“A sensação com que fiquei é a de que Portugal não queria se meter para não perigar a relação confortável que hoje tem [com a Frente de Libertação de Moçambique]. Isso foi mau porque se alguma coisa acontece em Portugal que nos preocupa nós vamos falar sobre isso”, disse Stewart Sukuma, em entrevista à Lusa, em Maputo.

Para o músico moçambicano, a posição de Portugal face a eventuais violações de direitos humanos e em relação às próprias eleições, que classificou como fraudulentas, é resultado de uma relação “histórica com o partido Frelimo”.

“Não nos podemos esquecer que Portugal tem um relacionamento histórico não só com Moçambique, mas com o partido Frelimo”, declarou Sukuma.

O músico entende que, desde o registo de votantes, o processo eleitoral foi marcado por irregularidades, mas, no geral, as anomalias foram ignoradas pela comunidade internacional, contrariando uma postura que tem adotado em outros quadrantes do mundo.

“Foram muito comedidos e agiram de uma forma diferente em relação a outros posicionamentos relacionados a outros países. Usaram dois pesos e duas medidas”, acrescentou.

O artista moçambicano considera ainda que é compreensível que a comunidade internacional procure respeitar a soberania dos Estados, optando pelo “respeito diplomático”, mas é inadmissível que a mesma ignore um “objetivo comum”, a proteção dos direitos humanos, que, segundo o artista, foram constantemente violados durante a crise pós eleitoral em Moçambique.

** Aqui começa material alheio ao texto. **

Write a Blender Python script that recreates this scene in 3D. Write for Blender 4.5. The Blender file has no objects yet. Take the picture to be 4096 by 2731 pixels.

“A comunidade internacional neste aspeto aliou-se ao sistema por interesses e respeito diplomático que existem (…) A comunidade internacional tem os seus próprios interesses, mas há uma coisa que é de interesse comum: os direitos Humanos, que foram constantemente violados, uma situação que nunca foi de uma forma clara condenada”, declarou.

Os números avançados por organizações da sociedade civil moçambicana apontam para mais 350 mortos durante confrontos entre manifestantes, que rejeitam os resultados eleitorais, e a polícia moçambicana durante uma série de protestos que dominaram Moçambique nos últimos meses, com casos paralisações e vandalizações de diversos estabelecimentos.

Para Stewart Sukuma, as autoridades moçambicanas mostraram “despreparo” em casos de protestos de rua, sobretudo de ponto de vista psicológico.

“Mesmo que um cidadão fosse uma ameaça direta para um agente da polícia, disparar deve ser a última das opções para eliminar o perigo. Só quando já não resta opção mesmo. Sabemos que a nossa polícia não está treinada e preparada para enfrentar manifestações”, frisou.

Moçambique vive desde outubro um clima de forte agitação social, com manifestações e paralisações convocadas pelo antigo candidato presidencial Venâncio Mondlane, que rejeita os resultados eleitorais de 09 de outubro, que deram vitória a Daniel Chapo.

Atualmente, os protestos, agora em pequena escala, têm estado a ocorrer em diferentes pontos do país e, além da contestação aos resultados, os populares queixam-se do aumento do custo de vida e de outros problemas sociais.

Desde outubro, pelo menos 353 pessoas morreram, incluindo cerca de duas dezenas de menores, de acordo com a Plataforma Decide.

O Governo moçambicano confirmou pelo menos 80 óbitos, além da destruição de 1.677 estabelecimentos comerciais, 177 escolas e 23 unidades sanitárias durante as manifestações.

Nascido em 1963, em Cuamba, província do Niassa, Luís Pereira, uma referência da música moçambicana, é conhecido no mundo artístico como Stewart Sukuma, nome que significa "Levantar" em Zulu e 'Empurrar' em Suaíli.

Além da Orquestra Marrabenta Star, fez parte de vários projetos e bandas, entre elas, a Alambique, como percussionista/voz, Mbila, como vocalista, e Formação 82, como percussionista/voz, tendo conquistados vários prémios nacionais e internacionais.

Em 1998, Sukuma mudou-se para Boston, onde ingressou na prestigiada Berklee College of Music.

Autor de álbuns como “Afrikiti”, “Nkuvu”, “Boleia Africana” e “O meu lado B”, combina a música tradicional moçambicana, sobretudo a marrabenta, com a contemporânea, criando estilo musical enérgico e dançante, com sons afro, pop e jazz.